FDIC Acting Chair Moves to Eliminate "Reputational Risk" in Bank Examinations
FDIC Acting Chair Travis Hill said that the agency will no longer use "reputational risk" as a basis for supervisory criticisms, calling the concept unnecessary and prone to abuse.
In a letter to Representative Dan Meuser (R-PA), Chair of the House Subcommittee on Oversight and Investigations, Mr. Hill confirmed that the FDIC is actively reviewing and removing mentions of reputational risk from its regulations, guidance and examination manuals. He further stated that the agency is working on a formal rulemaking to prevent supervisors from citing reputational risk as grounds for criticizing a bank's activities.
Mr.

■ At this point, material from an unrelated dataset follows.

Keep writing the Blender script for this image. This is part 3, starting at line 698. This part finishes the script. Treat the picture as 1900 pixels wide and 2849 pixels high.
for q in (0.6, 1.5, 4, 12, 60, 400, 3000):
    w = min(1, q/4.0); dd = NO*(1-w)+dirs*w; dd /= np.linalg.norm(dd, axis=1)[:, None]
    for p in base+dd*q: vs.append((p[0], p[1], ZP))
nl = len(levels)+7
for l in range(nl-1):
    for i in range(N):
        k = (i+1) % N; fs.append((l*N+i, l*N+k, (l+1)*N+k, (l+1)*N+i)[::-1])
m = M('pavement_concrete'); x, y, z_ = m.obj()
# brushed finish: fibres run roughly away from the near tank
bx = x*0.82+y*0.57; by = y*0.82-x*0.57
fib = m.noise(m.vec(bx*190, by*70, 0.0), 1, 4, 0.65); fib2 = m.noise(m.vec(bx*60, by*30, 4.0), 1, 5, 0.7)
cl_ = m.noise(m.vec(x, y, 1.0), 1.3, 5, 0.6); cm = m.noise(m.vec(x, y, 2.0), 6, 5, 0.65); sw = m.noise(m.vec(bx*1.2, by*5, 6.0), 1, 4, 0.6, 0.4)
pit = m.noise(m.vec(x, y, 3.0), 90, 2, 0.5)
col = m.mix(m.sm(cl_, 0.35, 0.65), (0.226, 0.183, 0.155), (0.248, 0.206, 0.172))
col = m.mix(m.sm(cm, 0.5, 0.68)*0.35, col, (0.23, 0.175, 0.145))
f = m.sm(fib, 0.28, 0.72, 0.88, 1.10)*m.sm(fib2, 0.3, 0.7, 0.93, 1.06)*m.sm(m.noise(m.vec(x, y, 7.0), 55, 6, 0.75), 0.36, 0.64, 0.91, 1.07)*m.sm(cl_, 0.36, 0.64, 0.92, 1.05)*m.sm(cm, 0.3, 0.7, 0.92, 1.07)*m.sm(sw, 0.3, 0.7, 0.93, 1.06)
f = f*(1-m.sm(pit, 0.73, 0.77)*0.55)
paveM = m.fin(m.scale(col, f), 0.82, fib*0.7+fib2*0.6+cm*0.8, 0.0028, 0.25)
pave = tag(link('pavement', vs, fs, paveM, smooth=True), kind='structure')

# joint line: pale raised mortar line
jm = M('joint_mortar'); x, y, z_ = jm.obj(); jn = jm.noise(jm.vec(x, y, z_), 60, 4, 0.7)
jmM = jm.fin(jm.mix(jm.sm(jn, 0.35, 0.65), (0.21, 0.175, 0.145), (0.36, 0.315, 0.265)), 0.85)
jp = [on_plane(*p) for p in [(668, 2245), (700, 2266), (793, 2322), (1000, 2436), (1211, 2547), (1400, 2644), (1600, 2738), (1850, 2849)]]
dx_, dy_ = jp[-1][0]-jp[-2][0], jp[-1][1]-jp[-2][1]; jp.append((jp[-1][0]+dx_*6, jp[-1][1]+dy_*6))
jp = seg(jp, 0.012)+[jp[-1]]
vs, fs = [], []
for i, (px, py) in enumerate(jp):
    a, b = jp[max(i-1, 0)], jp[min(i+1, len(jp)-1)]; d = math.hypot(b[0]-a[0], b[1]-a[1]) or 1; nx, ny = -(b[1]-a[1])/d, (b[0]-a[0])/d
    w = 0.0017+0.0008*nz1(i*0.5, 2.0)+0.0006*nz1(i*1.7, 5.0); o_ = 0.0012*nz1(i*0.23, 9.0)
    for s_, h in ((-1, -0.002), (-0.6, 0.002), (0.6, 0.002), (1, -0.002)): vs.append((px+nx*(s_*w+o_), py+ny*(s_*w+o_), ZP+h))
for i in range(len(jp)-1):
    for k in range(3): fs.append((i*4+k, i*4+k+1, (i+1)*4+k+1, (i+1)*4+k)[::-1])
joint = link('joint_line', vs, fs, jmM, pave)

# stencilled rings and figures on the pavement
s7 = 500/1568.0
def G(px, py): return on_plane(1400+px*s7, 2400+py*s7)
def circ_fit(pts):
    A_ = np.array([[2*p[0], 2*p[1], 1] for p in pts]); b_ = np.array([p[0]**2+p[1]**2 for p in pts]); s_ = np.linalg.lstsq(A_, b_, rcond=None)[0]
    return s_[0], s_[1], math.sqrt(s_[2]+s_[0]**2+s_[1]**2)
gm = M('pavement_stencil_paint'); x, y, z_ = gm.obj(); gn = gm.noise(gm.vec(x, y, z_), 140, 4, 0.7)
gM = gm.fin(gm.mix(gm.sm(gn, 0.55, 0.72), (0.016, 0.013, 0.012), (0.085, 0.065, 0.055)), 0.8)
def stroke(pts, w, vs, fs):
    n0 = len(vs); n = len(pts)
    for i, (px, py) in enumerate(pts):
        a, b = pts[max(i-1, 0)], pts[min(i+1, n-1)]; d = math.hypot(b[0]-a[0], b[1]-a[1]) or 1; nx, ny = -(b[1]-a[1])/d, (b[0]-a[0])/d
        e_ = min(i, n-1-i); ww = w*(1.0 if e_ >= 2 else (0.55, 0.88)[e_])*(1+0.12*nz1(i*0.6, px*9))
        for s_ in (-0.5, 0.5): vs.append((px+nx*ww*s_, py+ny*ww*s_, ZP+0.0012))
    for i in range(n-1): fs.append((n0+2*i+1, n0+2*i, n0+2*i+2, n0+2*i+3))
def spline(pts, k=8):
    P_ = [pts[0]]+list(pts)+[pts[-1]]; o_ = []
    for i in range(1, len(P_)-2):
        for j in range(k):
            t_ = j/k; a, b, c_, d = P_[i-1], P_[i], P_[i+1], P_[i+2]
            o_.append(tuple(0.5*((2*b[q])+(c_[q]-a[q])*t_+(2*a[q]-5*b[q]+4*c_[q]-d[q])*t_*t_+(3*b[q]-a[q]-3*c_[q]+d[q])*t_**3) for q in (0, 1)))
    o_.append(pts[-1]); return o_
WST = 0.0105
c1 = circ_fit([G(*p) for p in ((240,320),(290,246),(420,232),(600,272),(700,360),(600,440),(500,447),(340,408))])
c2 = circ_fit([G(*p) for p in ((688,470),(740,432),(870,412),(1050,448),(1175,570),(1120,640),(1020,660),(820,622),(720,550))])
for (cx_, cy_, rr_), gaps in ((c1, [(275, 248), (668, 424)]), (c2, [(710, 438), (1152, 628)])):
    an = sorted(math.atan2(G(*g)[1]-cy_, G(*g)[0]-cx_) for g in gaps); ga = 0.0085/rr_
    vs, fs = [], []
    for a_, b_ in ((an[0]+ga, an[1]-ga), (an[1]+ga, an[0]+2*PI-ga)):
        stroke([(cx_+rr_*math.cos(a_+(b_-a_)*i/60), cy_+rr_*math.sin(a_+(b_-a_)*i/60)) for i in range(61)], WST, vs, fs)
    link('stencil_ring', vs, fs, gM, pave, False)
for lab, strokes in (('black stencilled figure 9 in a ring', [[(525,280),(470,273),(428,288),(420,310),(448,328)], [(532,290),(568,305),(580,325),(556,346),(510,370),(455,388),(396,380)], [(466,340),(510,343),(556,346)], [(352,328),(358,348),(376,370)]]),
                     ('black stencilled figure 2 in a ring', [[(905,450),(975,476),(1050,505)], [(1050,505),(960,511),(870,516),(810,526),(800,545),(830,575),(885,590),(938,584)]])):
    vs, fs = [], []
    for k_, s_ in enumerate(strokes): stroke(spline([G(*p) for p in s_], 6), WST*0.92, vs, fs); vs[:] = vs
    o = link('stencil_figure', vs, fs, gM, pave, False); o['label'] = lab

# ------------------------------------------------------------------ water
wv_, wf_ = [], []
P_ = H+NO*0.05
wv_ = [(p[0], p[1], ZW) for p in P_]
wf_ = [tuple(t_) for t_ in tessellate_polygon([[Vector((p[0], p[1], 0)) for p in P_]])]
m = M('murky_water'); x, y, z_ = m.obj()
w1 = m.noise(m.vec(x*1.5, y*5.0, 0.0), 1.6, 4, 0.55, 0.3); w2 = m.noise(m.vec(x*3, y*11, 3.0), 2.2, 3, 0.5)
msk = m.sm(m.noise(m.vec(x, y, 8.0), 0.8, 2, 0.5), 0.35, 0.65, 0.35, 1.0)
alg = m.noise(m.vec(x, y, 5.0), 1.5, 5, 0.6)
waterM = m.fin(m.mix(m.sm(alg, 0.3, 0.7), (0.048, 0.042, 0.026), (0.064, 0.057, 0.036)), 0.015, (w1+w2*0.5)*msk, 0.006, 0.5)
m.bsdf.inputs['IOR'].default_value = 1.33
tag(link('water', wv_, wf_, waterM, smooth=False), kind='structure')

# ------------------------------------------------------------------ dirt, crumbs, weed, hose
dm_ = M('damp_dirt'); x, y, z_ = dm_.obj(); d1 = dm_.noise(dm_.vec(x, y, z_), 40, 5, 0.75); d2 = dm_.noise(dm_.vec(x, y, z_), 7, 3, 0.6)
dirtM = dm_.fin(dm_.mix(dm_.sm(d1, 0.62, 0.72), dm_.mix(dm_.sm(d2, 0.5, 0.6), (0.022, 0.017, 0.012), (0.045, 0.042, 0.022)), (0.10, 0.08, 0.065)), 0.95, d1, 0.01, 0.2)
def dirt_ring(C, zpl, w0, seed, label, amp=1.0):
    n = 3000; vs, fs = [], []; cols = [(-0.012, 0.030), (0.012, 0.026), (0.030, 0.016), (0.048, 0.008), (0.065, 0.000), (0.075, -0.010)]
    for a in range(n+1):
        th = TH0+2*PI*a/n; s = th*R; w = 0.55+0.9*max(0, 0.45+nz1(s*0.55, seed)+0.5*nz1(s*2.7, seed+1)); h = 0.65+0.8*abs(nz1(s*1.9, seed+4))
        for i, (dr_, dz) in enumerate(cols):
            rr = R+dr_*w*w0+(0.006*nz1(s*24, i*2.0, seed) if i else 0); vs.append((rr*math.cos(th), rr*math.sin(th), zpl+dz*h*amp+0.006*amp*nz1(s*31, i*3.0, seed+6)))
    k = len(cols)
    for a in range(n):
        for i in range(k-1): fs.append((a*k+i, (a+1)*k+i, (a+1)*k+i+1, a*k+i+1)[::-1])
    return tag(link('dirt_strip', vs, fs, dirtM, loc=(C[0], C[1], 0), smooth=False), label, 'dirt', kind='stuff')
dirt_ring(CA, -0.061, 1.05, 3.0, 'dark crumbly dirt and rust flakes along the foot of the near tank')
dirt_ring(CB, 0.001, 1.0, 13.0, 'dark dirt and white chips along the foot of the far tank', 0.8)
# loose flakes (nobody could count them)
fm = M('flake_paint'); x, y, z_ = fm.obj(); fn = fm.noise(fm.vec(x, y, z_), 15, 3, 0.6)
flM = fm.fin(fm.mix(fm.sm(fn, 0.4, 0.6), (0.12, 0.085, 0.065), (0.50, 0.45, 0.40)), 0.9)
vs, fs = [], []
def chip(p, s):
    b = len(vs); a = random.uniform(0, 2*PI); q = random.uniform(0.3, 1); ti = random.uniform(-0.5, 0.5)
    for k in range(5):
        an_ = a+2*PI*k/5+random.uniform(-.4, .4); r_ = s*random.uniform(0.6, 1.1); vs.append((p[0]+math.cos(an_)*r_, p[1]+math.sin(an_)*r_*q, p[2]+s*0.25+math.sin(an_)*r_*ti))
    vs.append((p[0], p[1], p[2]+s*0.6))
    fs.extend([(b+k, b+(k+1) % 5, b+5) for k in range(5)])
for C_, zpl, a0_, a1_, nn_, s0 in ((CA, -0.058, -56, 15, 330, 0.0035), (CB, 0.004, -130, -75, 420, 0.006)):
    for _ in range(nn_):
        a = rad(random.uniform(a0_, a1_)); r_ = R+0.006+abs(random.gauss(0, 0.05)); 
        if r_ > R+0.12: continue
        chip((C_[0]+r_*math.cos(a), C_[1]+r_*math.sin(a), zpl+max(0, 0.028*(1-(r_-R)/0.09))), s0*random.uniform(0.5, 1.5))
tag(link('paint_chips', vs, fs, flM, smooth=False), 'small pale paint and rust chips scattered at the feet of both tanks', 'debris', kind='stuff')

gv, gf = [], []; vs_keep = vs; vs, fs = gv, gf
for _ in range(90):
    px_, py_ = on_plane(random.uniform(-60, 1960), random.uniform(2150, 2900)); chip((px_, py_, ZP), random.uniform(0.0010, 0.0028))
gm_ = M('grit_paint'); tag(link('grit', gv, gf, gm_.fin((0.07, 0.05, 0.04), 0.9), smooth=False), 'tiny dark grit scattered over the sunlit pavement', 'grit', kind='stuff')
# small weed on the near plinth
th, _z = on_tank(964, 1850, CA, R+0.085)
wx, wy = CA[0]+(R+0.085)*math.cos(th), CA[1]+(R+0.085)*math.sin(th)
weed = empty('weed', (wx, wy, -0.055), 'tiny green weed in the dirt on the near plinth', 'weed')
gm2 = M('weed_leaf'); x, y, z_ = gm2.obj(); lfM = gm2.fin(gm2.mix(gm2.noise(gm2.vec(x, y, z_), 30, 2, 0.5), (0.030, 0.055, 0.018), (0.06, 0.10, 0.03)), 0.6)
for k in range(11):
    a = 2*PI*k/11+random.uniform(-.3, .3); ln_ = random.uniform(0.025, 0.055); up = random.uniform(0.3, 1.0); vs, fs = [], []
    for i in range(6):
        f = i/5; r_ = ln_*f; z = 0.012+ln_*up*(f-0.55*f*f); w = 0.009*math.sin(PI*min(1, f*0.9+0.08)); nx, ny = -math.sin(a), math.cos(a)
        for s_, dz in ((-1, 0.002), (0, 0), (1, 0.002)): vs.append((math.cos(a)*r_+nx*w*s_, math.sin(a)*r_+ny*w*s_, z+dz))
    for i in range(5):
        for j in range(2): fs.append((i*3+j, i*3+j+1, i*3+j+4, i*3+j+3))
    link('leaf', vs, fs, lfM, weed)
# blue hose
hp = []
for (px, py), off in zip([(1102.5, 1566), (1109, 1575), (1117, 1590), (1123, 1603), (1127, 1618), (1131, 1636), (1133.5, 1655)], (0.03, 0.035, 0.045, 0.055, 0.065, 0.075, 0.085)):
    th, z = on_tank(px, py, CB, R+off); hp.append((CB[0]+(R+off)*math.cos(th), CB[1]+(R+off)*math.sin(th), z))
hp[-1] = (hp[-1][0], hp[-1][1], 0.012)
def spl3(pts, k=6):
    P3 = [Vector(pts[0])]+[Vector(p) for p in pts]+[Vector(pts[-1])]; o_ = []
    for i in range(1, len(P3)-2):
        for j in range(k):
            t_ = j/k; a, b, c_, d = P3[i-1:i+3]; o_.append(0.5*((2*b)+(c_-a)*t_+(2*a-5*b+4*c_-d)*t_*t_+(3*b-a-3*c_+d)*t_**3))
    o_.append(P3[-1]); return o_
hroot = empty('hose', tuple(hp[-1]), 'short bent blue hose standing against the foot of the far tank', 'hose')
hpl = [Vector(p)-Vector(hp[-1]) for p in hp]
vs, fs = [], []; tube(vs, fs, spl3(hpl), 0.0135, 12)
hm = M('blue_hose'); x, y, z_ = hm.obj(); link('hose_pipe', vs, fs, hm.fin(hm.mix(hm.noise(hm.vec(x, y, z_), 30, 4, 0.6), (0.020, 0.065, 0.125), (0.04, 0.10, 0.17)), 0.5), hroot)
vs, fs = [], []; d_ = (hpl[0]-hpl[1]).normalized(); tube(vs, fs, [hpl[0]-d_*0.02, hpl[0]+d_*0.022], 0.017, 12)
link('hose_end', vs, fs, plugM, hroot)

Hill said the FDIC and banking regulators need a reformed supervisory approach "to focus more on core financial risks and less on process, administration, and documentation, and to apply clear and consistent standards to supervised institutions." He said this work will be a multi-year process which will include (i) "a shift in tone and emphasis from leadership," (ii) "a shift in how we train examiners" and (iii) "policy changes to the CAMELS ratings and FDIC examination manual."
Mr. Hill also raised concerns about transparency in bank account closures, suggesting that financial institutions should be able to provide customers with explanations when closing accounts. However, he acknowledged that existing laws, such as the Bank Secrecy Act, impose limitations on what banks can disclose, particularly regarding suspicious activity reports.
Mr. Hill also outlined a shift in the FDIC's stance on digital assets, stating that the agency had previously been "closed for business" when it came to blockchain and distributed ledger technology. He reported that the FDIC is coordinating with the Department of the Treasury and the President's Working Group on Digital Asset Markets as it revises its policy.